Aussie Chamberlain takes world junior time trial gold
Australia's cycling future looks in exciting hands after Oscar Chamberlain followed in the pedal strokes of his female teammate Felicity Wilson to win the junior world championship time trial title in Stirling.
Twenty-four hours after Tasmanian Wilson-Haffenden took the women's crown, her fellow 18-year-old prospect Chamberlain battled painfully up the same cobblestones towards Stirling Castle in Scotland on Friday in front of big crowds to annex the junior men's gold.
And he did so by defeating a hot prospect with a famous name - Ben Wiggins, the son of Britain's first Tour de France winner Sir Bradley Wiggins, who had to settle for the silver medal.
Chamberlain, a youngster from Canberra who's already shown his quality this year with the under-19 team of France's AG2R Citroen team, having finished runner-up at the junior edition of Paris-Roubaix classic, produced a superbly timed run against the clock over the 22.8km course.
He finished in 28 minutes 29.62 seconds to end up 24.78sec faster than Wiggins and 34.11sec clear of Germany's Louis Leidert.
Chamberlain was 12 seconds down at the first intermediate time check after 10km, but he came on strong over four hills before holding on grimly on the tough final cobbled ascent.
"I just gave everything I could on the cobbles," he said. "They killed me and it felt like I wasn't moving but then at the line I got the good news that I was leading (with five more riders, including Wiggins, still to finish) and hoped it was good enough."
He reckoned he had been inspired to make up for his disappointment at having only finished 10th in the weekend's junior road race after a mechanical problem forced him to have to fix his own chain amid a crash-strewn affair.
"I woke up this morning and had the goal to win," he told reporters.
"Getting 10th in the road race gave me a little more fire in my belly and I brought it home."
Wiggins was happy with his efforts. "To get a medal at my first world championships, it can't get much better.

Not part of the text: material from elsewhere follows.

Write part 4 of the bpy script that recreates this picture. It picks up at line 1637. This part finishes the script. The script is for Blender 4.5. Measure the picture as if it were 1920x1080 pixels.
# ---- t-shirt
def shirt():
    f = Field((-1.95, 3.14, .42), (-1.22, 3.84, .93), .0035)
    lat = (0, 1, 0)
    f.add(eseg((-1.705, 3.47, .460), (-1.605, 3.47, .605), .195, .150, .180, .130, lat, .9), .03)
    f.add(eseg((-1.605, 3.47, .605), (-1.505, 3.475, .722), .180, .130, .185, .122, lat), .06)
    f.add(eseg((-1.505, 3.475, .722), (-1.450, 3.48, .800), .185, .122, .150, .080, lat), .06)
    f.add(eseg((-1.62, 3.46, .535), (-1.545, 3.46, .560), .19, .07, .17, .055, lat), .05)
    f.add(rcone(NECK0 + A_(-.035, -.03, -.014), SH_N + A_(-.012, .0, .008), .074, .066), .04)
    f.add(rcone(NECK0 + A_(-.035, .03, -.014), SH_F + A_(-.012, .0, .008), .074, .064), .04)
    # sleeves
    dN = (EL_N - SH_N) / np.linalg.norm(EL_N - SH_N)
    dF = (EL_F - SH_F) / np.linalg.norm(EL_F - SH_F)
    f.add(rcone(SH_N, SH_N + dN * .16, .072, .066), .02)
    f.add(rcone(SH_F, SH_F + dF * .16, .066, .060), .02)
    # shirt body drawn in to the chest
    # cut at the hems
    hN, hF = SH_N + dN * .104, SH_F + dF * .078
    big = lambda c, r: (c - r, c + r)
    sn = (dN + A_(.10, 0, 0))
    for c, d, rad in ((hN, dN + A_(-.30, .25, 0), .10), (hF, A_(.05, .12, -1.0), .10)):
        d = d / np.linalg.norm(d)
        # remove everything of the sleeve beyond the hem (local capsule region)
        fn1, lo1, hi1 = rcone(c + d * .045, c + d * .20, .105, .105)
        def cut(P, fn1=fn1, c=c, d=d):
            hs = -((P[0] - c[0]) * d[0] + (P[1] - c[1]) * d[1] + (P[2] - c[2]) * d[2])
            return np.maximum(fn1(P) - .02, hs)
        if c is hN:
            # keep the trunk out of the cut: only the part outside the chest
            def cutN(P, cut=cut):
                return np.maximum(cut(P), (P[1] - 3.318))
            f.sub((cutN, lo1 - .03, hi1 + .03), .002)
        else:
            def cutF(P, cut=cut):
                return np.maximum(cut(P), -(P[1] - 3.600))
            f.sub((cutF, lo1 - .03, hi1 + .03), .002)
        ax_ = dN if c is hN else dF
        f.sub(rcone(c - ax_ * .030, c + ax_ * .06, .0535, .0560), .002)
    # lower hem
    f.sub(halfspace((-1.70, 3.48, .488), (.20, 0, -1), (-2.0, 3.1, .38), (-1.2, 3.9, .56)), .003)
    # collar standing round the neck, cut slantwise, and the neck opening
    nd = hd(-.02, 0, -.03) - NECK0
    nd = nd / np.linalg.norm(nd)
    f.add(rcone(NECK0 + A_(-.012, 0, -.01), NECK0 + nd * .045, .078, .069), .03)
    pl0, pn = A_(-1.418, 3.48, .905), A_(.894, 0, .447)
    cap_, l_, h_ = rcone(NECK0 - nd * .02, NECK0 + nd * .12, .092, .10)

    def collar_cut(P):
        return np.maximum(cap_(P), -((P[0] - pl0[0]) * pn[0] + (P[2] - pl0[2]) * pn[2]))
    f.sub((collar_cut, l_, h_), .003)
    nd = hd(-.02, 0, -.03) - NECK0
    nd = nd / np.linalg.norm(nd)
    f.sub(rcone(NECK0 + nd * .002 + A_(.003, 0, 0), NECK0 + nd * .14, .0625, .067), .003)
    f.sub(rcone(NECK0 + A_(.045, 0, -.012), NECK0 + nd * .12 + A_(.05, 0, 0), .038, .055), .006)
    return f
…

Obviously, there's the rainbow jersey I didn't win but I'm sure I'll get more opportunities to get that over the years."
Chamberlain, speaking hours before the Belgian superstar Remco Evenepoel went on to win the senior elite time trial, said his dream "was now to go and do the same in the elites" and added that "a ride in the pro peloton would be a dream come true."
In that senior race, Evenepoel added another rainbow jersey to the one he won in the Wollongong road race last year, finishing the 47.8km course in 55:19.23 to become the first Belgian man to lift the title - 12.34sec quicker than Italian silver medallist, two-time champion Filippo Ganna.
The bronze medal went to rising British talent Josh Tarling, who's only one year older than Chamberlain but who'd briefly threatened to become the youngest-ever champion.
Australia's two-time global champion Rohan Dennis was left deeply frustrated at picking up a mechanical near the end of his run, which ruined his chances of temporarily moving into the lead in his final world championship race, as he had to settle for seventh, 1:53.66 adrift.
Jay Vine, the Australian champion, ended a disappointing 28th, some three and a quarter minutes behind Evenepoel.
Australia's para-cyclists landed another medal in the road time time trials, but Lauren Parker, who had won hand-cycling gold in the H3 individual time trial two days earlier, had to settle for silver in the H3 road race, pipped by Germany's Annika Zeyen.